Stehli’s “Americana” line capitalized on these transformations, deploying celebrity name recognition to sell its mass-produced textiles. Green hired nearly one hundred prominent figures to create—or at least lend their names to—these patterns, which were sold by the yard for dressmaking and other domestic applications. Participants included Helen Wills, an eight-time Wimbledon champion, the cartoonist John Held, Jr., and the fashion designer Pierre Mourgue.
The fruits of Steichen and Stehli’s collaboration would prove to be not only a commercial success, but also draw together a remarkable number of aesthetic, social, and economic trends
Green commissioned dozens of artists to create modernist patterns for Stehli, but Steichen was the only photographer who contributed to the “Americana” line. His popularity among fashion cognoscenti and his willingness to collaborate with others made him a natural fit for the endeavor. Already recognized for his talents, he had returned to New York in 1922 and was soon hired as the chief photographer at Condé Nast. Working in collaboration with Nast and Edna Woolman Chase, Condé Nast’s top editor, Steichen had introduced the clarity and clean lines of photographic modernism to a field still in thrall to the soft-edged Pictorialism of his predecessor, Baron Adolphe de Meyer. Steichen was committed to joining the visual language of modern art to commerce, and would, in addition to his work for Stehli, design glass for Steuben and pianos for Hardman, Peck, and Company.

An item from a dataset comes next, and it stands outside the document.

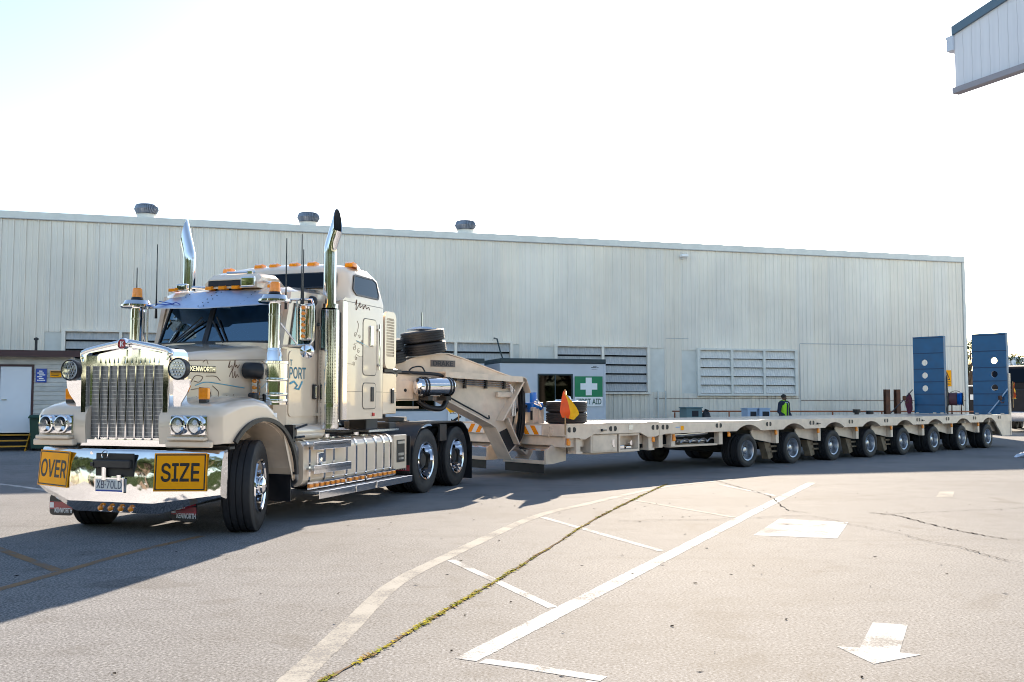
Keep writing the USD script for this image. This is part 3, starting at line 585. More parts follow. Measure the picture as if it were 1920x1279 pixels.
obj(pe, 'jacket', clothes, NAVYC, True)
obj(pe, 'trousers', bones([x for s in (-1, 1) for x in (((V3(s * .09, 0, .97), .12), (V3(s * .1, -.01, .5), .082)), ((V3(s * .1, -.01, .5), .08), (V3(s * .1, .02, .1), .065)))]), NAVYC, True)
vest = bones([((V3(0, .01, .98), .158), (V3(0, .01, 1.3), .178)), ((V3(-.085, .01, 1.38), .122), (V3(.085, .01, 1.38), .122))])
import manifold3d as m3
vm = m3.Manifold(m3.Mesh(np.asarray(vest.vertices, np.float32), np.asarray(vest.faces, np.uint32)))
vm = vm - m3.Manifold.cube((.10, .3, .8), True).translate((0, -.2, 1.25))
obj(pe, 'vest', vm, HIVIS, 40)
obj(pe, 'collar', bones([((V3(-.03, -.10, 1.40), .03), (V3(.0, -.115, 1.30), .02)), ((V3(.03, -.10, 1.40), .03), (V3(.0, -.115, 1.30), .02))], .01, 4), LIGHTB, True)
hr = trimesh.creation.icosphere(3, .095); hr.vertices[:, 2] = np.where(hr.vertices[:, 2] < -.02, -.02 + hr.vertices[:, 2] * .25, hr.vertices[:, 2]); hr.apply_translation((0, .012, 1.61))
obj(pe, 'hair', hr, HAIR, True)
obj(pe, 'face', J(*[trimesh.creation.icosphere(1, .009).apply_translation((s * .032, -.085, 1.575)) for s in (-1, 1)], bx(-.022, .022, -.094, -.08, 1.515, 1.522)), HAIR)

# ================================================================ PRIME MOVER (local x to its near side, y rearward, front axle at y=0)
TPSI = 18.427
tk = thing('prime_mover', 'cream long nosed prime mover with chrome grille and oversize signs', 'truck', (-4.0855, 11.4486, 0), -TPSI)
def T(name, mesh, m, smooth=False, label=None): return obj(tk, name, mesh, m, smooth, label)
# ---- chassis
for s in (-1, 1): T('chassis_rail', bx(s * .38, s * .46, -.55, 7.0, .72, 1.0), CHASSIS)
T('cross_member', J(*[bx(-.38, .38, y, y + .1, .76, .96) for y in (-.5, .9, 2.2, 3.6, 4.7, 6.1, 6.9)]), CHASSIS)
T('front_axle', J(cyl((-.9, 0, .5), (.9, 0, .5), .07, 10), bx(-.5, -.4, -.6, .6, .55, .62), bx(.4, .5, -.6, .6, .55, .62)), CHASSIS)
for y in (4.83, 6.19): T('drive_axle', J(cyl((-.95, y, .52), (.95, y, .52), .10, 12), trimesh.creation.icosphere(2, .22).apply_translation((0, y, .55))), CHASSIS, True)
T('engine_bay', bx(-.36, .36, -.5, .7, .62, 1.5), DARKIN)
wheel(tk, 1.05, 0, .525, .36, .30, 'steer', 1, 22); wheel(tk, -1.05, 0, .525, .36, .30, 'steer', -1, 22)
for y in (4.83, 6.19):
    for s in (-1, 1):
        wheel(tk, s * 1.09, y, .522, .28, .30, 'drive', s); wheel(tk, s * .76, y, .522, .28, .30, 'inner', s)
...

As with the creative collaborations that characterized his magazine work, in making his textile patterns Steichen built upon experiments Stehli’s art director Ruzzie Green had attempted himself. Gathering together small-scale common objects—sugar cubes, mothballs, carpet tacks, beans and rice, and the like—Steichen arranged them into grid-like patterns on a seamless backdrop. It was through his artistry, in particular his ability to control dramatic lighting, that Steichen turned these objects into semi-abstract patterns that, he felt, were “justifications of the Machine Age.” They were successful as commercial products, yes, but he also believed they were successful as art—that the force of his attention elevated these pedestrian goods and encouraged others to see in them similar aesthetic qualities. Steichen would thank Green for enabling a new way of working, writing on the back of a photographic print: “To Ruzzie … for opening up this beautiful opportunity into a new field of photography. This sounds pompous, but ‘taint meant that way.”
Indeed, Green, or someone else at the Stehli Silks Corporation, understood Steichen’s achievement and donated samples of his textiles to the Metropolitan Museum of Art the year they were produced. Looking at the fabrics now, it’s easy to see why. These angular compositions of small, geometrically shaped objects have an Art Deco flair, and Steichen wasn’t afraid to break the rhythm of the grid if it added dynamism to the overall composition. He lowered his spotlights to table level, causing nearly flat objects to cast shadows, thereby broadening the tonal range of the photographs and adding further variety to the compositions. Stehli then printed these patterns in a number of color combinations. A grid of sugar cubes appears first in navy, tan, and sea-foam green, then in brown, olive, and lavender; an arrangement of coffee beans and rice appears in bright red, pink, and black, or in turquoise, deep blue, pink, and green; a swirling pattern of buttons and thread was printed in at least six different color combinations.
“My motivating impulse as a photographer is purely objective,” Steichen asserted in July 1927. “Unless this effort, when achieved, can reach people, it will be dead. It must gain its vitality by being projected into the lives of man, and this is being brought about through the use of modern mechanics, in short, through industrialism.” Steichen, in collaboration with Green, was using technology to distribute photography through new avenue. Today, new, inexpensive printing technologies like Print All Over Me and Zazzle are allowing a new generation of artists to mass-produce and distribute their images on clothing. And an altogether different cohort of photographers is returning to the craft of studio experimentation to make abstract compositions and other formal experiments that Steichen himself would celebrate.
It’s easy to comprehend the artfulness of Steichen’s pictures, and the textiles created from them. What’s harder to appreciate now, and what remains radical about the collaboration, is just how popular Steichen’s creations were and how unusual they were for their time. Thousands of women across the country bought fabrics featuring semi-abstract arrangements of rice and beans or carpet tacks, then turned them into dresses. Such engagement by the public was enabled to Green’s twin observations: that women’s taste was increasingly sophisticated, meaning that “conventional florals and polka-dots” could be left behind; and that artists were increasingly aware that there was “drama in the American scene which could be given a wider expression.” No artist working for Stehli would give better expression to this drama than Steichen.